Although Harry Potter and the gang are growing up fast, they're not growing up as fast as the actors who play them. Daniel Radcliff, Rupert Grint, and Emma Watson have noticeably matured and part of the allure of this film and future films will be the observance of that growth. It is my hope that Warner Brothers can retain their services throughout the remaining films regardless of their age because they have continually improved as actors. This is especially noticeable in a Cuaron film, which requires longer takes, sustained focus, and adaptability. Rounding out the cast with stellar quality are Gary Oldman, who plays the charismatic Sirius Black, Emma Thompson as the loopy Professor Trelawney, Michael Gambon aptly filling the void of Richard Harris as Dumbledore, and David Thewlis, giving a stand out performance as the affable, but tormented Professor Lupin.

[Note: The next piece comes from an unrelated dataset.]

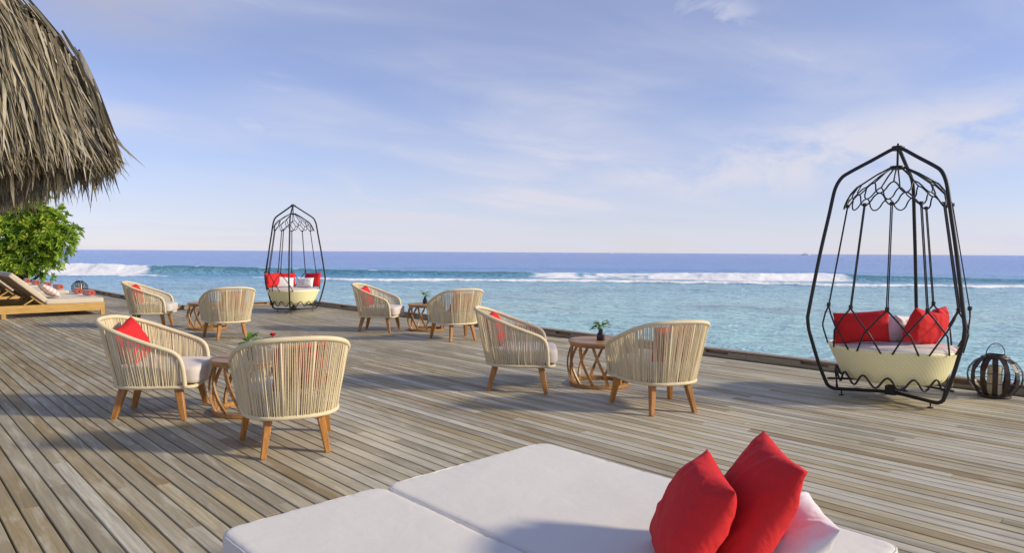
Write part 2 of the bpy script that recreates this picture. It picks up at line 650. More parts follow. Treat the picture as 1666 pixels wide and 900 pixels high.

"Something wicked this way comes," chants the Hogwart's choir in a number that foreshadows a darker, more precarious future for Harry and his friends. But much of that wickedness is wrapped up in adolescence, a time when hormones and mood swings erupt, insecurities and vulnerabilities are exposed, independence is sought, curiosity prevails, and most importantly, lessons in life are learned. It's a time period in which everyone can associate with - an adventurous, explorative, inquisitive time when it's impishly fun to be a wizard.